ACADEMIA
U.S. Air Force Selects Asigra for Multi-Site Backup & Recovery
Asigra, the technology specialist in agentless distributed backup and recovery software for network computing, announced that Air Force Center for Environmental Excellence, with headquarters at Brooks City-Base, Texas, has selected the company’s award-winning Televaulting software to provide a comprehensive disaster recovery and system restore solution for its mission-critical computing environment. AFCEE is a field operating agency of the Air Force Civil Engineer. The center provides Air Force leaders with the comprehensive expertise they need to protect, preserve, restore, develop and sustain the United States’ environmental and installation resources. For two-and-a-half years, IT managers sought a solution that would be able to restore all server data and applications, as well as required security patches, faster than the day and a half it was currently taking them. AFCEE would find such a solution in Asigra Televaulting, which reduced the restore window to two-and-a-half hours.
Televaulting is currently implemented at the AFCEE as a disaster recovery tool, ensuring that the 2.5 TB of information backed up from 34 on-site computers is available when needed. A staged backup to disk storage takes place at the Brooks Air Force Base data center, where it is later offloaded to tape for archiving up to 50 years.
“After 9/11, or if a hurricane or tornado comes through, and you lose your data center, what do you do?” asked Ralph Miles, network administrator, AFCEE. “Most people think of backup as a way to recover data, but more important is the ability to recover operating systems, applications and the necessary patches to bring back online all the system information. If managers are interested in a disaster recovery solution, Televaulting is a great product.”
Because of Televaulting’s ability to provide multi-site backup, AFCEE is also able to recover data from its geographically dispersed Western Regional Environmental Office in San Francisco. If any of its 15 users lose or damage their notebook computers, Miles is able to restore data from the last time it was backed up at a docking station, upload it to another laptop and ship it overnight in order to have the user up and running the next day.
Miles estimates that in using Televaulting to restore a couple of servers, it has already paid for itself. He says that its bare metal recovery ability and speed of recovery has made it invaluable.
“Because of the requirements placed upon government entities in ensuring secure network infrastructures and minimizing downtime of mission-critical computing environments, organizations like AFCEE need to implement distributed backup and recovery solutions that eliminates performance issues and reduce restore lag time,” said Eran Farajun, executive vice president, Asigra. “Televaulting speeds backup and restore processes by only including unique data that has not been previously stored, saving time, costs and storage needs for a more efficient means of disaster recovery.”

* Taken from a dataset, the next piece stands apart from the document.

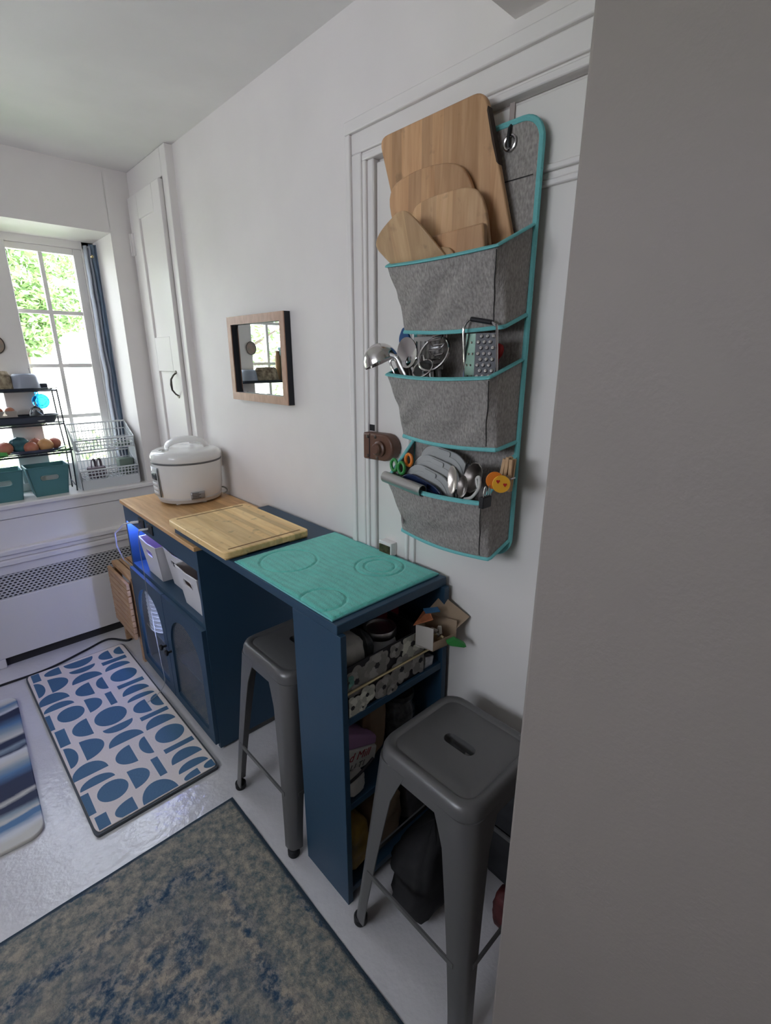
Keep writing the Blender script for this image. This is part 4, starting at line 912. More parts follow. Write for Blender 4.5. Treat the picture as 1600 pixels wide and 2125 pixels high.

Asigra eliminates many backup pain points through technology that is designed for enterprise-wide centralization, built from the ground up to perform on a global level. It is tested and certified compatible by leading infrastructure providers not to take the place of data center backup software, but complement it for multi-site backup and recovery. Business benefits that differentiate Asigra’s offering from other backup solutions include true regulatory compliance, reduction in worldwide IT management expenditures, and compounded reduction of both hardware/software capital and enterprise-wide license costs. Asigra also offers a “pay-as-you-grow” compressed-capacity-based licensing model, allowing users to pay only for storage under management. The initial implementation capacity is based on the amount of compressed data to protect. After that, customers are charged per compressed terabyte of additional storage.